Reproduce the listing below without any change.

# Source excerpt start

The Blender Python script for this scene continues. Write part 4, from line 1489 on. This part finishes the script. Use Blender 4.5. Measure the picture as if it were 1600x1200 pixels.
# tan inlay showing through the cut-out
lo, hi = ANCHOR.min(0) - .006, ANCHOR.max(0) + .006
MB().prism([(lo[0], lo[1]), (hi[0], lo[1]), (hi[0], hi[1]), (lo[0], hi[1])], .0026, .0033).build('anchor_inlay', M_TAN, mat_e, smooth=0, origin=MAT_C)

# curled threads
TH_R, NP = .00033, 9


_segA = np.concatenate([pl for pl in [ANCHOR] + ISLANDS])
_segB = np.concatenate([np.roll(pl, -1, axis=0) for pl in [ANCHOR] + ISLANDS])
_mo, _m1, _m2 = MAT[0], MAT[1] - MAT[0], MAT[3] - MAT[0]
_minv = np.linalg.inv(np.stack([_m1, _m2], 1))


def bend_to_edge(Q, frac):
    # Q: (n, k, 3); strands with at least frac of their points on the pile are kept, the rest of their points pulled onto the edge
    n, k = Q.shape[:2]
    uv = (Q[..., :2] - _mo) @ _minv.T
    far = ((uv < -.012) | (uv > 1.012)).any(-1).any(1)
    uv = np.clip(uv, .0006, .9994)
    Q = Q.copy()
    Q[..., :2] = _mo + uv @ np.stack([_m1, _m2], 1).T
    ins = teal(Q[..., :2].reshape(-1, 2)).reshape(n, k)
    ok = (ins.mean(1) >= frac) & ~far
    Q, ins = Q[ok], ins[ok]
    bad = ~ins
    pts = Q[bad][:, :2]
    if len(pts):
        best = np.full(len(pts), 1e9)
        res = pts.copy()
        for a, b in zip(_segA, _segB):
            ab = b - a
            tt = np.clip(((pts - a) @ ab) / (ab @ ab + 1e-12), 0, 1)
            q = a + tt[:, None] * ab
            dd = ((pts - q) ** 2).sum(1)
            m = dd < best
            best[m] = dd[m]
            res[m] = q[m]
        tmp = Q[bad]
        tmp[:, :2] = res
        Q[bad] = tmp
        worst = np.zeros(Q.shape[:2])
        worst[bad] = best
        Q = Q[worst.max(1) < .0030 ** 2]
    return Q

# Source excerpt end

» Answer in full
The Blender Python script for this scene continues. Write part 4, from line 1489 on. This part finishes the script. Use Blender 4.5. Measure the picture as if it were 1600x1200 pixels.
# tan inlay showing through the cut-out
lo, hi = ANCHOR.min(0) - .006, ANCHOR.max(0) + .006
MB().prism([(lo[0], lo[1]), (hi[0], lo[1]), (hi[0], hi[1]), (lo[0], hi[1])], .0026, .0033).build('anchor_inlay', M_TAN, mat_e, smooth=0, origin=MAT_C)

# curled threads
TH_R, NP = .00033, 9


_segA = np.concatenate([pl for pl in [ANCHOR] + ISLANDS])
_segB = np.concatenate([np.roll(pl, -1, axis=0) for pl in [ANCHOR] + ISLANDS])
_mo, _m1, _m2 = MAT[0], MAT[1] - MAT[0], MAT[3] - MAT[0]
_minv = np.linalg.inv(np.stack([_m1, _m2], 1))


def bend_to_edge(Q, frac):
    # Q: (n, k, 3); strands with at least frac of their points on the pile are kept, the rest of their points pulled onto the edge
    n, k = Q.shape[:2]
    uv = (Q[..., :2] - _mo) @ _minv.T
    far = ((uv < -.012) | (uv > 1.012)).any(-1).any(1)
    uv = np.clip(uv, .0006, .9994)
    Q = Q.copy()
    Q[..., :2] = _mo + uv @ np.stack([_m1, _m2], 1).T
    ins = teal(Q[..., :2].reshape(-1, 2)).reshape(n, k)
    ok = (ins.mean(1) >= frac) & ~far
    Q, ins = Q[ok], ins[ok]
    bad = ~ins
    pts = Q[bad][:, :2]
    if len(pts):
        best = np.full(len(pts), 1e9)
        res = pts.copy()
        for a, b in zip(_segA, _segB):
            ab = b - a
            tt = np.clip(((pts - a) @ ab) / (ab @ ab + 1e-12), 0, 1)
            q = a + tt[:, None] * ab
            dd = ((pts - q) ** 2).sum(1)
            m = dd < best
            best[m] = dd[m]
            res[m] = q[m]
        tmp = Q[bad]
        tmp[:, :2] = res
        Q[bad] = tmp
        worst = np.zeros(Q.shape[:2])
        worst[bad] = best
        Q = Q[worst.max(1) < .0030 ** 2]
    return Q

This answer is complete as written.